Sunday 18 January 2015

True Horror from Stephen King


I received a couple of books for Christmas and started to read Stephen King’s non fiction book called ‘On writing’ first of all. It is hailed as one of the great books for aspiring writers to read and to learn from as the master of story telling recounts how he plots and writes.

The book did not disappoint. Written as part memoir and part advice on how to write, it begins with a swift journey through his life with emphasis on key moments in his childhood and adolescence where early signs of being an enthusiastic writer were evident. It was fantastic to read about his big break (and exciting to think it could be you!) as it is truly a rags to riches story.

What surprised me was to learn of his relationship with alcohol. It first appears as he describes the first time he got drunk on a school trip. Really drunk, causing him to miss the activities the following day and to be warned about the error of his ways by his schoolteacher. As he recounts the awful extent of his hangover he asks himself who would ever choose to do it again? But then the same thing happens the next night and then time and time again.

It all sounds incredibly familiar.

10 years later he completes ‘The Shining’ which just happens to be about an alcoholic writer and his ex-school teacher. The irony was lost on him at the time.
Being drunk and coping with varying degrees of hangover became his normal and he defended his habits by reassuring himself he ‘just liked a drink’. Realisation dawned at first when he started to collect cans for re-cycling and thought only an alcoholic could drink so many each week, and secondly when he was incredibly, regrettably, drunk and hungover at his mother’s funeral.

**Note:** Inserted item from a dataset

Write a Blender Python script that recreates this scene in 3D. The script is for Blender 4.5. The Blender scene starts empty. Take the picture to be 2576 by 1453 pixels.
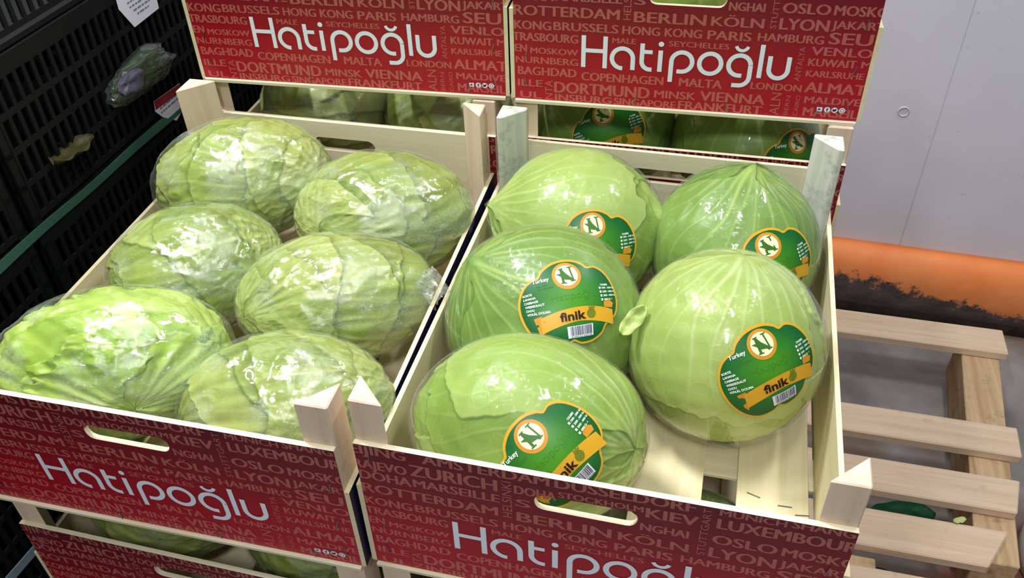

He talks about the futility of trying to control it as ‘much like asking someone with diarrhoea to control that’ and the disbelief of seeing people in restaurants drink only half a glass of wine and leave the rest. I mean, what is wrong with them?

By the time he finished writing ‘Misery’ in 1986 he had a heart rate of 130 and ‘cotton wool swabs stuck up his nose to stem the coke-induced bleeding’.

Soon after his wife confronted him and dealt an ultimatum: get help in rehab or get out of the house. With humour he recounts asking for 2 weeks to consider his options as ‘a guy on top of a burning building looking up to the helicopter which has arrived and lowered a rope to rescue him, asking for 2 weeks to decide if he will grab the rope’.

In the end he chose to get clean and sober. He did so and remains so, since 1988.

This part of the book ends with a few statements that are so, so true.

Hemingway and Fitzgerald didn’t drink because they were creative, alienated or morally weak. They drank because that’s what alkies...do...Creative people do run a greater risk of alcoholism and addiction...but we all look pretty much the same when we’re puking in the gutter’.

It’s a brilliant read and worth buying even if only to read the first half and not the ‘how to write’ of the second half.

1 comment :

  1. Interesting, I did not know this about Stephen King. I'll have to check it out.